Unfortunately, each year industrial logging operations clearcut approximately one million acres of intact forest every year, which has led the country to consistently rank with Brazil and Russia as one of the top three worst offenders for intact forest loss. In NRDC’s Pandora’s Box report, we showed that even in the best of circumstances—when complete forest recovery is assumed—every year logging in Canada’s boreal forest results in 26 million metric tons of uncounted carbon emissions associated with soil emissions and lost sequestration capacity.

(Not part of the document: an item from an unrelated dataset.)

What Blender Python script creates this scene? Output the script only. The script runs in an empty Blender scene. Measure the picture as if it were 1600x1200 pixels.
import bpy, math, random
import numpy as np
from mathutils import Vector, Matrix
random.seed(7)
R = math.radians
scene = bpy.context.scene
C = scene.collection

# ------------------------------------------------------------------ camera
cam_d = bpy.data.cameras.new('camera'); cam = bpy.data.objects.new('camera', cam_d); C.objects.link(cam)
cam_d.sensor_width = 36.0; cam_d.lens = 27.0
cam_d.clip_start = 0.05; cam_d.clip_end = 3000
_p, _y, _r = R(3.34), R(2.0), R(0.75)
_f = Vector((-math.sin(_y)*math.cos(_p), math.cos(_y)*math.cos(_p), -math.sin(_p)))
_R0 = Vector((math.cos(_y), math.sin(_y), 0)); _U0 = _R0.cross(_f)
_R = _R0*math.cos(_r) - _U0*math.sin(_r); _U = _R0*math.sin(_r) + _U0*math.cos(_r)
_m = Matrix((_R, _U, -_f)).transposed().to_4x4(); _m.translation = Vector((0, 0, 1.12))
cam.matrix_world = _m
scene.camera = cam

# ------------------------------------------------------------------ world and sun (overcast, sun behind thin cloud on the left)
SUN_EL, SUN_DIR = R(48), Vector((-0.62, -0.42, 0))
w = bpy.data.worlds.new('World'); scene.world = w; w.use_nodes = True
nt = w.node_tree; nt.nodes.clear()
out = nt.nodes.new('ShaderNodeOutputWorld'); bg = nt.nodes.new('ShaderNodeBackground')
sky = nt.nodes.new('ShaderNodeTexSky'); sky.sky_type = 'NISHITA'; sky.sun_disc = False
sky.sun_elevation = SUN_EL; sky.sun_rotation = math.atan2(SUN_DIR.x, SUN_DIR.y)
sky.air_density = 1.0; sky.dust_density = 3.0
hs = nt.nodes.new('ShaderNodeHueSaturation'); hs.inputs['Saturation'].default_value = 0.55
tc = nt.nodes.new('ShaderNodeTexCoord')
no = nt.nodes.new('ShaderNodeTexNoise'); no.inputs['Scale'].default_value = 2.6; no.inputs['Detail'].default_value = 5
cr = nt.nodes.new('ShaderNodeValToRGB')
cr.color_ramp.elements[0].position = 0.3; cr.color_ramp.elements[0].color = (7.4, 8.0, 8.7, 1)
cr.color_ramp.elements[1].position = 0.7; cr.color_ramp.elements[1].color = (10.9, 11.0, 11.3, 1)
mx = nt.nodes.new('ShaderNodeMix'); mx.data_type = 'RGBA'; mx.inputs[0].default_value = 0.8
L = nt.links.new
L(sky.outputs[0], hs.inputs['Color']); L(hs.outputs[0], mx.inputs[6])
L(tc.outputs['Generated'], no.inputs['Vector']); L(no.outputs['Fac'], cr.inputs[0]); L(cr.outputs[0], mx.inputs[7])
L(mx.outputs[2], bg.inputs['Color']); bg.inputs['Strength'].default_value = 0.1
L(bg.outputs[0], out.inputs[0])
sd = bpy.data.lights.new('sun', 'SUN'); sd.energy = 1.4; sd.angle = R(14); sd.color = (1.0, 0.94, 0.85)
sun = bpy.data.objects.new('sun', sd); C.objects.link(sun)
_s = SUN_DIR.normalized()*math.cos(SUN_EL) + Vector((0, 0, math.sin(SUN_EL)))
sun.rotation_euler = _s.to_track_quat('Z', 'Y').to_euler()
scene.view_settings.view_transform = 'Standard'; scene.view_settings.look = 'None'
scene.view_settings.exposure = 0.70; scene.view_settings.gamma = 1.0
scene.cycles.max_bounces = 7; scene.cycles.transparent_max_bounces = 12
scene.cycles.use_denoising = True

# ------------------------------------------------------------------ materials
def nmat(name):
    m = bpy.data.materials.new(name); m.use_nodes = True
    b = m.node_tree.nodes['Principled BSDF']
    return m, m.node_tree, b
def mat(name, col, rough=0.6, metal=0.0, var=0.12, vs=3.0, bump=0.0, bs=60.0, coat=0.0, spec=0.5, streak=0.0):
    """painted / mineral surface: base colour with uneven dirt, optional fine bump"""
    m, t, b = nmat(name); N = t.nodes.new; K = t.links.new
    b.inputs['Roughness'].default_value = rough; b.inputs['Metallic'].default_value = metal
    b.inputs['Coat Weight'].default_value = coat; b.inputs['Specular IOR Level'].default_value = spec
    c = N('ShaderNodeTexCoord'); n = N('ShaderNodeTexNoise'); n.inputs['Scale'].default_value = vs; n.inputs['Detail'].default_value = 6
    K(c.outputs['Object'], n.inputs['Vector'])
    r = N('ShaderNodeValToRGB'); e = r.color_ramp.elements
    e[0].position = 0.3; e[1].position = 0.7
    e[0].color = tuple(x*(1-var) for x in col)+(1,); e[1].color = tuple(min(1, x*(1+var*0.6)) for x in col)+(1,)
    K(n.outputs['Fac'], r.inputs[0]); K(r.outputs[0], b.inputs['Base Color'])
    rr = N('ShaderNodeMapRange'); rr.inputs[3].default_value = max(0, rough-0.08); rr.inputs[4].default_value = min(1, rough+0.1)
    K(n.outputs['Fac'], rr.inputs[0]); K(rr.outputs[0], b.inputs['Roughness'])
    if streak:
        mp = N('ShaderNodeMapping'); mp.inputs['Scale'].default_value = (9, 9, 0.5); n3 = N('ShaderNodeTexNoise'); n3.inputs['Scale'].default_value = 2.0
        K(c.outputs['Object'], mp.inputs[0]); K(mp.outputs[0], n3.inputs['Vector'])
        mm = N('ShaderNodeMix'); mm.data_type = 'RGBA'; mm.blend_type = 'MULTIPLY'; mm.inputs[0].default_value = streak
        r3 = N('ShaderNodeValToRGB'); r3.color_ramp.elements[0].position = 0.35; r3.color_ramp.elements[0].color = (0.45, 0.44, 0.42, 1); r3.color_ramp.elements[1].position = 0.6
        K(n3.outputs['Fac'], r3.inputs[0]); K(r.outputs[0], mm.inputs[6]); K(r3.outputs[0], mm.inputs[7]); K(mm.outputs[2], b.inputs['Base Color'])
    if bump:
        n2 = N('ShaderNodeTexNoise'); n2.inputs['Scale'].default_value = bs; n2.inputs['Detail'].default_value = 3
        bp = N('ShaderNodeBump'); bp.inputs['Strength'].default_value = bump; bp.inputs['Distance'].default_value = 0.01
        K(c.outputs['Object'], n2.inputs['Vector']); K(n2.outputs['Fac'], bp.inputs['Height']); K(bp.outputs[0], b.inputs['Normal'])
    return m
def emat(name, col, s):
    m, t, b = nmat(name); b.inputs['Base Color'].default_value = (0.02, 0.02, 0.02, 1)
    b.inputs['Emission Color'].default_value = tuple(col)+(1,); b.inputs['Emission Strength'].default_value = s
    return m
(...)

However, the Boreal Logging Scars report paints a much more disturbing picture—showing that an average of 14% of the footprint of these industrial logging operations remains barren and deforested in areas that had been logged more than thirty years ago. In Ontario alone, this means that 53,600 acres is deforested each year, nearly fifty times more than the 1,190 acres estimated by the province. In fact, these findings show that Ontario’s deforestation rate alone is seven times greater than the rate reported for all for Canada. Given that the province only accounts for 17% of the country’s logging, these findings suggest that Canada’s deforestation problem is even greater than identified by the research in Ontario. By 2030, this unaccounted for deforestation in Ontario alone is on track to release more than 40 million metric tons of additional carbon emissions, more than a year of emissions from Canada's passenger vehicles. 

The practice of ignoring the emissions associated with its industrial activities in intact forests must end. One of the best ways of protecting forests is to follow the leadership of Indigenous Peoples, who have safely stewarded their forest homelands for millennia. Time and again, reports have shown that where Indigenous rights to their land are strong, both the climate and biodiversity are better protected. Companies need to do their part, too. Those like Procter and Gamble, which continue to rely on intact boreal forests for fiber to produce throwaway products like Charmin toilet paper need to shift to climate friendly, sustainable alternatives.  

As the international community meets in Madrid to discuss its plans for limiting climate change to 1.5C, this report should be a clarion call for Canada to take measures to assess and address the impact that is logging industry is having on the global climate. We must not only transform our energy systems, but also how we use our forests.